Task instructions –
Leave out the pictures, and write out exactly the lines from the beginning of the material to the line holding "return S.hit(px, py) - S.n * drop", that line included, and nothing else.

--*--

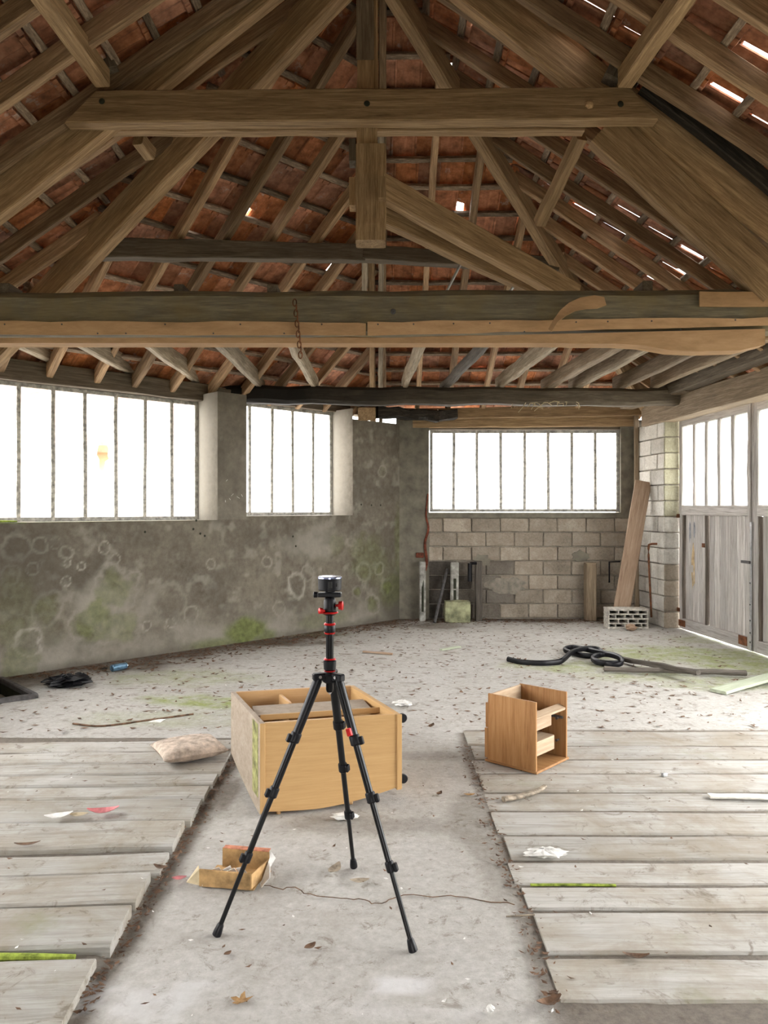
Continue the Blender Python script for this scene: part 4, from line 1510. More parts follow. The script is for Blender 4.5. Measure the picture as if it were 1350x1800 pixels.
hip('hip_rafter', 'heavy hip rafter climbing from the upper left corner', 'roof_side', 'roof_left', .13, .24, .25)
hip('hip_rafter', 'hip rafter climbing from the corner above the doors', 'roof_back', 'roof_right', .10, .20, .22)
hip('hip_rafter', 'upright-looking hip rafter directly below the king post', 'roof_left', 'roof_back', .075, .14, .17)
hip('hip_lath', 'pale nailed lath left of the central hip rafter', 'roof_left', 'roof_back', .055, .045, .27, t1=.78, mat='joist', side=-.10)
hip('hip_lath', 'short pale lath right of the central hip rafter', 'roof_left', 'roof_back', .06, .045, .27, t1=.80, t0=.35, mat='joist', side=.07)

# purlins
def roof_hit(sname, px, py, drop):
    S = slopes[sname]
    return S.hit(px, py) - S.n * drop


pl, pm, pr = roof_hit('roof_left', 160, 402, .25), roof_hit('roof_left', 618, 416, .25), roof_hit('roof_back', 975, 434, .25)
beam('purlin', 'dark purlin crossing the left tile slope to the king post', 'beam', pl, pm, .15, .16, 'plate_dark', seg=9, wob=.006)
beam('purlin', 'dark purlin crossing the back tile slope behind the raking braces', 'beam', V((pm.x - .05, pm.y, pm.z)), pr, .15, .14, 'plate_dark', seg=9, wob=.006)
# braces near the collar ends
beam('purlin_brace', 'brace rising toward the viewer from the left collar end', 'brace', W(180, 136, 4.90), W(25, -80, 3.75), .10, .12, 'timber', seg=5)
beam('purlin_brace', 'brace rising toward the viewer from the right collar end', 'brace', W(1100, 138, 4.90), W(1250, -80, 3.75), .10, .12, 'timber', seg=5)
beam('cleat_block', 'dark cleat block behind the left purlin brace', 'block', W(178, 72, 5.0), W(196, 128, 5.0), .12, .10, 'plate_dark', seg=2)
beam('cleat_block', 'dark cleat block behind the right purlin brace', 'block', W(1105, 75, 5.0), W(1072, 142, 5.0), .12, .10, 'plate_dark', seg=2)
beam('hip_strut', 'slanting strut from the right collar end to the hip rafter', 'brace', W(1022, 240, 5.45), W(948, 392, 6.05), .08, .09, 'timber', seg=5)
beam('hip_strut', 'stubby strut end under the left part of the collar', 'brace', W(243, 244, 5.45), W(264, 272, 5.6), .08, .10, 'timber', seg=2)
beam('dark_rafter', 'dark curved rafter above the right principal rafter', 'beam', W(1132, 150, 5.02), W(1470, 432, 5.02), .07, .10, 'black', seg=8, bow=-.03)

# ------------------------------------------------------------------ tripod and camera
feet = [FL(380, 1645), FL(727, 1673), FL(622, 1524)]
ctr = sum(feet, V((0, 0, 0))) / 3
TXC, TYC = ctr.x + .005, ctr.y
tz = lambda py: EYE - (py - HY) / FPX * TYC
tri = empty('tripod', (TXC, TYC, 0), 'black tripod with red collars standing on the concrete strip', 'tripod')
P0 = V((TXC, TYC, 0))


def lat(name, z0, prof, mat, parent=tri, off=(0, 0), n=20):
    return MB().lathe(P0 + V((off[0], off[1], z0)), (0, 0, 1), prof, n).build(name, mat, parent, True)


hubz = tz(1189)
colm = lat('centre_column', tz(1216), [(0, .012), (.01, .015), (tz(1080) - tz(1216), .015)], 'black_tube')
lat('column_collar', tz(1114), [(0, .020), (.006, .022)], 'red', colm)
lat('column_collar', tz(1111), [(0, .0205), (.004, .022), (.022, .022), (.026, .0205)], 'black_rubber', colm)
lat('column_collar', tz(1099), [(0, .020), (.004, .023), (.009, .020)], 'red', colm)
lat('column_lock', tz(1178), [(0, .018), (.004, .023), (.036, .025), (.042, .019)], 'black_rubber', colm)
lat('column_ring', tz(1159), [(0, .024), (.005, .021)], 'red', colm)
lat('column_ring', tz(1178) - .004, [(0, .021), (.004, .0225)], 'red', colm)
hub = lat('hub', tz(1200), [(0, .020), (.006, .028), (.030, .030), (.040, .022)], 'black_plastic')
lat('hook', tz(1220), [(0, .004), (.008, .010), (.014, .006)], 'silver', colm)
# ball head
head = lat('ball_head', tz(1081), [(0, .020), (.006, .030), (.012, .030), (.016, .024), (.052, .024), (.066, .019), (.074, .009), (.084, .009)], 'black_plastic')
lat('head_ring', tz(1078), [(0, .030), (.003, .0325), (.007, .030)], 'red', head)
kz = tz(1064)
MB().lathe(P0 + V((.022, -.005, kz)), (1, -.1, 0), [(0, .005), (.012, .006), (.013, .016), (.028, .018), (.030, .014)], 12).build('lock_knob', 'red', head, True)
MB().lathe(P0 + V((-.018, -.018, tz(1073))), (-1, -.5, 0.1), [(0, .005), (.008, .006), (.009, .011), (.022, .012), (.024, .009)], 12).build('lock_knob', 'red', head, True)
MB().box(P0 + V((.0, 0, tz(1045))), (.09, .05, .016), k=.003).build('clamp_plate', 'black_plastic', head)
MB().lathe(P0 + V((-.040, 0, tz(1045.5))), (-1, 0, 0), [(0, .004), (.006, .005), (.007, .011), (.020, .012), (.022, .009)], 12).build('clamp_knob', 'black_plastic', head, True)
MB().lathe(P0 + V((0, 0, tz(1041))), (0, 0, 1), [(0, .018), (.008, .024)], 14).build('clamp_screw', 'silver', head, True)

for k, f in enumerate(feet):
    dirh = V((f.x - TXC, f.y - TYC, 0)).normalized()
    top = V((TXC, TYC, hubz)) + dirh * .042
    d = f - top
    ln = d.length
    dn = d.normalized()
    leg = MB().lathe(top, dn, [(0.01, .0165), (.03, .018), (ln * .24, .0165)], 14).build('leg', 'black_rubber' if k == 0 else 'black_tube', tri, True)
    secs = [(.24, .455, .0135), (.455, .705, .011), (.705, .985, .0088)]
    for (a, b_, r) in secs:
        MB().lathe(top + dn * (ln * a), dn, [(0, r), (ln * (b_ - a), r)], 12).build('leg_section', 'black_tube', leg, True)
    side = V((1, -.25, 0)) if k != 0 else V((-1, -.4, 0))
    if k == 2: side = V((.8, -.5, 0))
    for (a, r) in ((.24, .0185), (.455, .0165), (.705, .014)):
        cl = MB().lathe(top + dn * (ln * a - .018), dn, [(0, r), (.004, r + .002), (.034, r + .002), (.038, r - .002)], 14)
        cl.box(top + dn * (ln * a) + side.normalized() * (r + .006), (.030, .022, .014), x=dn, up=side, k=.003)
        cl.build('leg_clamp', 'black_plastic', leg, True)
    MB().lathe(f - dn * .045, dn, [(0, .010), (.006, .013), (.030, .0165), (.042, .0165), (.046, .012)], 12).build('rubber_foot', 'black_rubber', leg, True)
    MB().box(top + V((0, 0, .002)), (.05, .03, .028), x=dirh, k=.005).build('leg_joint', 'black_plastic', leg)
    sd = V((-dirh.y, dirh.x, 0))
    MB().lathe(top - sd * .02 + V((0, 0, .004)), sd, [(0, .006), (.04, .006)], 10).build('joint_pin', 'silver', leg, True)
    if k == 1:
        MB().box(top + dn * (ln * .205) + V((-.012, -.02, 0)), (.03, .012, .022), x=dn, k=.004).build('red_tab', 'red', leg)

pcz = tz(1037.5)
dev = empty('panorama_camera', P0 + V((0, 0, pcz)), 'round flat black panorama camera on top of the tripod', 'camera')
dz = tz(1013) - pcz
MB().lathe(P0 + V((0, 0, pcz)), (0, 0, 1), [(0, .041), (.003, .044), (dz - .007, .0455)], 36).build('body', 'black_plastic', dev, True)
MB().lathe(P0 + V((0, 0, pcz + dz - .007)), (0, 0, 1), [(0, .0458), (.004, .0455), (.007, .042)], 36).build('top_cap', 'blue_top', dev, True)
for ang, w_, h_ in ((-84, .015, .026), (-47, .008, .014)):
    a = math.radians(ang)
    dr = V((math.cos(a), math.sin(a), 0))
    MB().box(P0 + dr * .0445 + V((0, 0, pcz + dz * .45)), (w_, .004, h_), x=V((-dr.y, dr.x, 0)), k=.001).build('lens_window', 'lens', dev)

# ------------------------------------------------------------------ big laminate cabinet lying on the floor
A0, B0 = FL(457, 1437), FL(706, 1413)
cx = (B0 - A0).normalized()
cy_ = V((-.385, .923, 0)).normalized()
cxn, cyn = V((cy_.y, -cy_.x, 0)), V((-cx.y, cx.x, 0))
CW, CD, CH = (B0 - A0).length, .72, .47
cab = empty('cabinet', A0, 'large beech-laminate cabinet carcass lying open-side up behind the tripod', 'cabinet')
C = lambda a, b_, z: A0 + cx * a + cy_ * b_ + V((0, 0, z))
T_ = .02


def bowpanel(name, org, dx, dn_, ln, z0f, h, th, mat, nseg=16):
    """upright panel whose lower edge follows z0f(t)"""
    vs_, fs = [], []
    for i in range(nseg + 1):
        t = i / nseg
        for (zz, off) in ((z0f(t), 0), (h, 0), (h, th), (z0f(t), th)):
            vs_.append((t * ln, off, zz))
    for i in range(nseg):
        for k in range(4):
            k2 = (k + 1) % 4
            fs.append((i * 4 + k, i * 4 + k2, (i + 1) * 4 + k2, (i + 1) * 4 + k))
    fs += [(3, 2, 1, 0), tuple(nseg * 4 + k for k in range(4))]
    return link(name, mesh(name, vs_, fs), cab, mat, mat4(org, dx, dn_, V((0, 0, 1))))


bowpanel('front_panel', C(.025, .004, 0), cx, cyn, CW - .05, lambda t: .012 + .075 * max(0, (t - .35) / .65) ** 1.6 + .012 * (1 - t) ** 4, CH, T_, 'laminate')
sp_ = bowpanel('side_panel', C(0, 0, 0), cy_, -cxn, CD, lambda t: .012 + .10 * t ** 1.5, CH, -.025, 'mouldy')
bowpanel('side_panel', C(CW - .025, 0, 0), cy_, -cxn, CD, lambda t: .075 + .03 * t, CH - .003, -.025, 'laminate')
bowpanel('back_panel', C(.025, CD - T_, 0), cx, cyn, CW - .05, lambda t: .1, CH, T_, 'laminate_in')
slab('edge_strip', C(.0125, -.001, (CH + .02) / 2), (0, 0, 1), cyn, (CH - .02, .026, .006), 'laminate', cab)
slab('edge_strip', C(CW - .0125, -.001, (CH + .08) / 2), (0, 0, 1), cyn, (CH - .08, .026, .006), 'laminate', cab)
slab('shelf_panel', C(CW / 2, CD * .50, CH - .035), cx, (0, 0, 1), (CW - .10, .21, .018), 'mouldy', cab)
slab('shelf_lip', C(CW / 2 + .02, CD * .50 - .118, CH - .035), cx, (0, 0, 1), (CW - .075, .008, .03), 'laminate', cab)
slab('bottom_panel', C(CW / 2, CD * .5, .12), cx, (0, 0, 1), (CW - .20, CD - .14, .016), 'laminate_in', cab)
slab('divider', C(CW * .38, CD * .80, CH - .12), cy_, (0, 0, 1), (.22, .018, .2), 'laminate_in', cab)
o = slab('moss_stain', C(-.0005, .10, .27), cy_, (0, 0, 1), (.12, .003, .37), 'mossy_panel', cab, k=.0005)
o['label'] = 'vertical strip of green moss on the side panel'
for q, (z_, b_) in enumerate(((.43, .07), (.11, .06))):
    w_ = MB().lathe(C(CW + .012, b_, z_), cx, [(0, .012), (.012, .014)], 12)
    w_.lathe(C(CW + .034, b_ - .012, z_), cy_, [(0, .020), (.004, .024), (.022, .024), (.026, .020)], 16)
    w_.build('caster', 'black_rubber', cab, True)
MB().lathe(C(.10, .03, 0), (0, 0, 1), [(0, .012), (.03, .012)], 10).build('stub_foot', 'laminate_in', cab, True)
for q in range(2):
    MB().box(C(CW * (.25 + .4 * q), .08, .01), (.05, .05, .02), k=.004).build('stub_foot', 'laminate_in', cab)
slab('foot_block', C(CW - .05, .35, .04), cx, (0, 0, 1), (.05, .3, .08), 'laminate_in', cab)
slab('foot_block', C(.08, .6, .055), cx, (0, 0, 1), (.05, .1, .11), 'laminate_in', cab)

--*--

Exercise response –
Continue the Blender Python script for this scene: part 4, from line 1510. More parts follow. The script is for Blender 4.5. Measure the picture as if it were 1350x1800 pixels.
hip('hip_rafter', 'heavy hip rafter climbing from the upper left corner', 'roof_side', 'roof_left', .13, .24, .25)
hip('hip_rafter', 'hip rafter climbing from the corner above the doors', 'roof_back', 'roof_right', .10, .20, .22)
hip('hip_rafter', 'upright-looking hip rafter directly below the king post', 'roof_left', 'roof_back', .075, .14, .17)
hip('hip_lath', 'pale nailed lath left of the central hip rafter', 'roof_left', 'roof_back', .055, .045, .27, t1=.78, mat='joist', side=-.10)
hip('hip_lath', 'short pale lath right of the central hip rafter', 'roof_left', 'roof_back', .06, .045, .27, t1=.80, t0=.35, mat='joist', side=.07)

# purlins
def roof_hit(sname, px, py, drop):
    S = slopes[sname]
    return S.hit(px, py) - S.n * drop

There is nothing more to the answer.